Tagblatt Online, 13. Dezember 2012 01:35:00

Weinfelder Polterabend mit Alphorn und Schuhplattler-Rap

Gerhard Polt hat mit den Wellbrüdern vom Leder gezogen, der fast ausverkaufte Thurgauerhof war begeistert.

Dieter Langhart

WEINFELDEN. «Wenn man es ertragen will, braucht man Humor», hat Gerhard Polt einmal gesagt. Was ertragen? Die Abgründe des Alltags und den Politfilz, die Doppelmoralisten und die Selbstzufriedenen. Sein Kollege Loriot hat Polt ein «Ereignis» genannt – und ein Ereignis ist der Dienstagabend im Thurgauerhof. «Die hend am Schluss no Vollgas ggee», meint ein Besucher nach drei Stunden, als Polt und die Wellbrüder ein Adventslied in der afrikanischen Urfassung singen und spielen und tanzend abgehen.

Chronist des einfachen Lebens

Nicht das Gerhard Polt mit 70 nun ruhiger geworden wäre. Er poltert und grantelt wie eh und je, reckt die Hand den Zuhörern entgegen, steckt sie zurück in den Hosensack, hockt scheinbar desinteressiert da, wenn die formidablen Musiker spielen. In Weinfelden ist Polt weniger politischer Kabarettist denn Menschendarsteller, lässt Figuren reden, die wir so gut kennen.

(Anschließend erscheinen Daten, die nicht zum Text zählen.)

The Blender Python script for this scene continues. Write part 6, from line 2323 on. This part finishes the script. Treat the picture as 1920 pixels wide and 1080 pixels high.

Denn die Leute bleiben gleich.

Lakonisch hebt er mit einer Geschichte an, setzt sparsame Pointen, bis er bei der grauenvollen Wahrheit angelangt ist. «Ich weiss gar nicht, weshalb die Frau neben mir dauernd lacht», sagt eine Besucherin in der Pause, «mir bleibt das Lachen im Halse stecken.»

Von der rechten Schweiz

Um die politischen, oft schweizerischen Seitenhiebe kümmern sich die Wellbrüder aus’m Biermoos, Nachfolger der Biermösl Blosn. Sie schleppen zwar Alphörner auf die Bühne oder parodieren ein Mozart-Divertimento. Aber Roger Köppel, die UBS und Brunner samt Übervater Blocher sind Stammgäste in ihren Texten; die SVP wird im Zwölffingerdarm versorgt. Immerhin: Im Schuhplattler-Rap «40 Cent» reden sie einem gerechten Milchpreis das (leider oft abgelesene) Wort.